* COLLECTED DATA:
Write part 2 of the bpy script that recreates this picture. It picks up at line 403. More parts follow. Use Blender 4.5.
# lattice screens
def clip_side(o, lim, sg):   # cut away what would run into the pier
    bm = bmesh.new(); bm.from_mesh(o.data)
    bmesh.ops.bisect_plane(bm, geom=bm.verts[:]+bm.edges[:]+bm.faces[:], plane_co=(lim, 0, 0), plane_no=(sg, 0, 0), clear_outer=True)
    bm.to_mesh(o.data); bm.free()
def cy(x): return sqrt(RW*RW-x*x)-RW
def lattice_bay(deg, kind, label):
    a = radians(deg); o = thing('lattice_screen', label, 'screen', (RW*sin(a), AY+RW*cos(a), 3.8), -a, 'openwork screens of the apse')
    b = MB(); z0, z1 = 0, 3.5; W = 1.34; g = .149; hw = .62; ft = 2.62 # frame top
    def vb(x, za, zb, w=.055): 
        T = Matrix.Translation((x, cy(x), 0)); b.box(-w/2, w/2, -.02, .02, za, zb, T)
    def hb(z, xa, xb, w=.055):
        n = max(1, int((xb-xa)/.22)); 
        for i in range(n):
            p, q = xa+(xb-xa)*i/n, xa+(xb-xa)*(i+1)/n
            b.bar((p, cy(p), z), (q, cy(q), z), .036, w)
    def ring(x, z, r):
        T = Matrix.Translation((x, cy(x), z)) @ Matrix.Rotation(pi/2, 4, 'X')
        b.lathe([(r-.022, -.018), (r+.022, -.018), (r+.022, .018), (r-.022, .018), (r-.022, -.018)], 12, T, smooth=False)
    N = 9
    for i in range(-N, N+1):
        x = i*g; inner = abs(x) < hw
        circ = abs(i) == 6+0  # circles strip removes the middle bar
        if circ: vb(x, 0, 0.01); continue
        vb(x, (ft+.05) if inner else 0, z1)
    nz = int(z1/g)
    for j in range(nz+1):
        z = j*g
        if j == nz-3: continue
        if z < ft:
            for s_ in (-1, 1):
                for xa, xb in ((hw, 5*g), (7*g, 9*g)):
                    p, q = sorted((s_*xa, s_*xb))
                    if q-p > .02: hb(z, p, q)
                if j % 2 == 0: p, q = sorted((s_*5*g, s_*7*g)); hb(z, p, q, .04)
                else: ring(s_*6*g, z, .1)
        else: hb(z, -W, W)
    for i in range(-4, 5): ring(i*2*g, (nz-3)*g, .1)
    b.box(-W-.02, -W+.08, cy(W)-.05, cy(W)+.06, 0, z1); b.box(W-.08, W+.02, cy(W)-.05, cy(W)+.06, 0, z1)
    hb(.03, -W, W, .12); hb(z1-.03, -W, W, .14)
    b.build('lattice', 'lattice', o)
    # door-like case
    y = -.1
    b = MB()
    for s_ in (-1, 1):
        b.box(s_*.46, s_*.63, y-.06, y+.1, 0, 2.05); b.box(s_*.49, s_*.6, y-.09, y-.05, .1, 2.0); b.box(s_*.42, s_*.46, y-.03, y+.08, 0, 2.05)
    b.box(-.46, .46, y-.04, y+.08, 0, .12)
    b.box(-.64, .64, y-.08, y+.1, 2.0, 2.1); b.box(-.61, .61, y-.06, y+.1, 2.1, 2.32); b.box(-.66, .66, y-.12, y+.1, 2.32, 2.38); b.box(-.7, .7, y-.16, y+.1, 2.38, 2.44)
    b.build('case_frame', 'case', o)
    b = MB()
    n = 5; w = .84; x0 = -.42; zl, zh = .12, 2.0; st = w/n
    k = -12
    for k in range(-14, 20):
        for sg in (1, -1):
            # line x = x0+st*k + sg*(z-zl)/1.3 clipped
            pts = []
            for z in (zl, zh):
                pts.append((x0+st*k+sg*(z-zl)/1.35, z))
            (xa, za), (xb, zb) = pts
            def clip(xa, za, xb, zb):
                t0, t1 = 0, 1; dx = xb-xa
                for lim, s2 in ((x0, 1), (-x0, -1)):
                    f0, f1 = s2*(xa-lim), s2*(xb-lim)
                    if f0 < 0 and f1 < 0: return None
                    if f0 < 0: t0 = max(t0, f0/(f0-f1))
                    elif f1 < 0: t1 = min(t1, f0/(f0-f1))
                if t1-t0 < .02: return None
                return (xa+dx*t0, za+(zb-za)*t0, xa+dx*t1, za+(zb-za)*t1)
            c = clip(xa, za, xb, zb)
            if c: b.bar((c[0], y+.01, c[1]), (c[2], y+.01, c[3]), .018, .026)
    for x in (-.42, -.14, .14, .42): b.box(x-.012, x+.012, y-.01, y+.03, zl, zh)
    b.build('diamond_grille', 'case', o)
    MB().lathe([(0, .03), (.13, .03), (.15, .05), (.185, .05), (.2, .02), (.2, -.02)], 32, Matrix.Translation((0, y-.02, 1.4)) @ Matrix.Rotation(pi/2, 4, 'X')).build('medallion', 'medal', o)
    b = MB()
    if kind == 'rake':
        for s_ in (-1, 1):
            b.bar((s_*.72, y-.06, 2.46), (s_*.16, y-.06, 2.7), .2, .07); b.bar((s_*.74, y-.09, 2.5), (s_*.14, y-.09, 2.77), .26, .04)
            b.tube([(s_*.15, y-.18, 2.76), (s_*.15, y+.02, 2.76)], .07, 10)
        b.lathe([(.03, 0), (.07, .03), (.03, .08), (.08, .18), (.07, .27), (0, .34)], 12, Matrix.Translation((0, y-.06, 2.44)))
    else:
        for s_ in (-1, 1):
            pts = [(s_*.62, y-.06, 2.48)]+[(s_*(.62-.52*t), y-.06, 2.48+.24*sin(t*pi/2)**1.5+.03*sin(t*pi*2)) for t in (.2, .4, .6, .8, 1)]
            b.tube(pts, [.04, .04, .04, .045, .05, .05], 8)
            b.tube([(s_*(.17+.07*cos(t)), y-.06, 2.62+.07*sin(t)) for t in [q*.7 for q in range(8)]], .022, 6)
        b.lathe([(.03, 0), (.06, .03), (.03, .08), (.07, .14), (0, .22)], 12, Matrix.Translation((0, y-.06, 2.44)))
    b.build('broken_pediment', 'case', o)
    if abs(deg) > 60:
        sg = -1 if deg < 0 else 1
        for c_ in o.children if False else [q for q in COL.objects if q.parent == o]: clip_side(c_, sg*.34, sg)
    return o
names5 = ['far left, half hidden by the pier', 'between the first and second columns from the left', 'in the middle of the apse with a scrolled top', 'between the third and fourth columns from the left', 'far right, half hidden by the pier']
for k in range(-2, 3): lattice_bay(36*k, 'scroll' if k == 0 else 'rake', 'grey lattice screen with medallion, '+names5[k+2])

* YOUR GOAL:
Restate the data above exactly, keeping each word as it stands.

* SOLUTION FOR THIS EXERCISE:
Write part 2 of the bpy script that recreates this picture. It picks up at line 403. More parts follow. Use Blender 4.5.
# lattice screens
def clip_side(o, lim, sg):   # cut away what would run into the pier
    bm = bmesh.new(); bm.from_mesh(o.data)
    bmesh.ops.bisect_plane(bm, geom=bm.verts[:]+bm.edges[:]+bm.faces[:], plane_co=(lim, 0, 0), plane_no=(sg, 0, 0), clear_outer=True)
    bm.to_mesh(o.data); bm.free()
def cy(x): return sqrt(RW*RW-x*x)-RW
def lattice_bay(deg, kind, label):
    a = radians(deg); o = thing('lattice_screen', label, 'screen', (RW*sin(a), AY+RW*cos(a), 3.8), -a, 'openwork screens of the apse')
    b = MB(); z0, z1 = 0, 3.5; W = 1.34; g = .149; hw = .62; ft = 2.62 # frame top
    def vb(x, za, zb, w=.055): 
        T = Matrix.Translation((x, cy(x), 0)); b.box(-w/2, w/2, -.02, .02, za, zb, T)
    def hb(z, xa, xb, w=.055):
        n = max(1, int((xb-xa)/.22)); 
        for i in range(n):
            p, q = xa+(xb-xa)*i/n, xa+(xb-xa)*(i+1)/n
            b.bar((p, cy(p), z), (q, cy(q), z), .036, w)
    def ring(x, z, r):
        T = Matrix.Translation((x, cy(x), z)) @ Matrix.Rotation(pi/2, 4, 'X')
        b.lathe([(r-.022, -.018), (r+.022, -.018), (r+.022, .018), (r-.022, .018), (r-.022, -.018)], 12, T, smooth=False)
    N = 9
    for i in range(-N, N+1):
        x = i*g; inner = abs(x) < hw
        circ = abs(i) == 6+0  # circles strip removes the middle bar
        if circ: vb(x, 0, 0.01); continue
        vb(x, (ft+.05) if inner else 0, z1)
    nz = int(z1/g)
    for j in range(nz+1):
        z = j*g
        if j == nz-3: continue
        if z < ft:
            for s_ in (-1, 1):
                for xa, xb in ((hw, 5*g), (7*g, 9*g)):
                    p, q = sorted((s_*xa, s_*xb))
                    if q-p > .02: hb(z, p, q)
                if j % 2 == 0: p, q = sorted((s_*5*g, s_*7*g)); hb(z, p, q, .04)
                else: ring(s_*6*g, z, .1)
        else: hb(z, -W, W)
    for i in range(-4, 5): ring(i*2*g, (nz-3)*g, .1)
    b.box(-W-.02, -W+.08, cy(W)-.05, cy(W)+.06, 0, z1); b.box(W-.08, W+.02, cy(W)-.05, cy(W)+.06, 0, z1)
    hb(.03, -W, W, .12); hb(z1-.03, -W, W, .14)
    b.build('lattice', 'lattice', o)
    # door-like case
    y = -.1
    b = MB()
    for s_ in (-1, 1):
        b.box(s_*.46, s_*.63, y-.06, y+.1, 0, 2.05); b.box(s_*.49, s_*.6, y-.09, y-.05, .1, 2.0); b.box(s_*.42, s_*.46, y-.03, y+.08, 0, 2.05)
    b.box(-.46, .46, y-.04, y+.08, 0, .12)
    b.box(-.64, .64, y-.08, y+.1, 2.0, 2.1); b.box(-.61, .61, y-.06, y+.1, 2.1, 2.32); b.box(-.66, .66, y-.12, y+.1, 2.32, 2.38); b.box(-.7, .7, y-.16, y+.1, 2.38, 2.44)
    b.build('case_frame', 'case', o)
    b = MB()
    n = 5; w = .84; x0 = -.42; zl, zh = .12, 2.0; st = w/n
    k = -12
    for k in range(-14, 20):
        for sg in (1, -1):
            # line x = x0+st*k + sg*(z-zl)/1.3 clipped
            pts = []
            for z in (zl, zh):
                pts.append((x0+st*k+sg*(z-zl)/1.35, z))
            (xa, za), (xb, zb) = pts
            def clip(xa, za, xb, zb):
                t0, t1 = 0, 1; dx = xb-xa
                for lim, s2 in ((x0, 1), (-x0, -1)):
                    f0, f1 = s2*(xa-lim), s2*(xb-lim)
                    if f0 < 0 and f1 < 0: return None
                    if f0 < 0: t0 = max(t0, f0/(f0-f1))
                    elif f1 < 0: t1 = min(t1, f0/(f0-f1))
                if t1-t0 < .02: return None
                return (xa+dx*t0, za+(zb-za)*t0, xa+dx*t1, za+(zb-za)*t1)
            c = clip(xa, za, xb, zb)
            if c: b.bar((c[0], y+.01, c[1]), (c[2], y+.01, c[3]), .018, .026)
    for x in (-.42, -.14, .14, .42): b.box(x-.012, x+.012, y-.01, y+.03, zl, zh)
    b.build('diamond_grille', 'case', o)
    MB().lathe([(0, .03), (.13, .03), (.15, .05), (.185, .05), (.2, .02), (.2, -.02)], 32, Matrix.Translation((0, y-.02, 1.4)) @ Matrix.Rotation(pi/2, 4, 'X')).build('medallion', 'medal', o)
    b = MB()
    if kind == 'rake':
        for s_ in (-1, 1):
            b.bar((s_*.72, y-.06, 2.46), (s_*.16, y-.06, 2.7), .2, .07); b.bar((s_*.74, y-.09, 2.5), (s_*.14, y-.09, 2.77), .26, .04)
            b.tube([(s_*.15, y-.18, 2.76), (s_*.15, y+.02, 2.76)], .07, 10)
        b.lathe([(.03, 0), (.07, .03), (.03, .08), (.08, .18), (.07, .27), (0, .34)], 12, Matrix.Translation((0, y-.06, 2.44)))
    else:
        for s_ in (-1, 1):
            pts = [(s_*.62, y-.06, 2.48)]+[(s_*(.62-.52*t), y-.06, 2.48+.24*sin(t*pi/2)**1.5+.03*sin(t*pi*2)) for t in (.2, .4, .6, .8, 1)]
            b.tube(pts, [.04, .04, .04, .045, .05, .05], 8)
            b.tube([(s_*(.17+.07*cos(t)), y-.06, 2.62+.07*sin(t)) for t in [q*.7 for q in range(8)]], .022, 6)
        b.lathe([(.03, 0), (.06, .03), (.03, .08), (.07, .14), (0, .22)], 12, Matrix.Translation((0, y-.06, 2.44)))
    b.build('broken_pediment', 'case', o)
    if abs(deg) > 60:
        sg = -1 if deg < 0 else 1
        for c_ in o.children if False else [q for q in COL.objects if q.parent == o]: clip_side(c_, sg*.34, sg)
    return o
names5 = ['far left, half hidden by the pier', 'between the first and second columns from the left', 'in the middle of the apse with a scrolled top', 'between the third and fourth columns from the left', 'far right, half hidden by the pier']
for k in range(-2, 3): lattice_bay(36*k, 'scroll' if k == 0 else 'rake', 'grey lattice screen with medallion, '+names5[k+2])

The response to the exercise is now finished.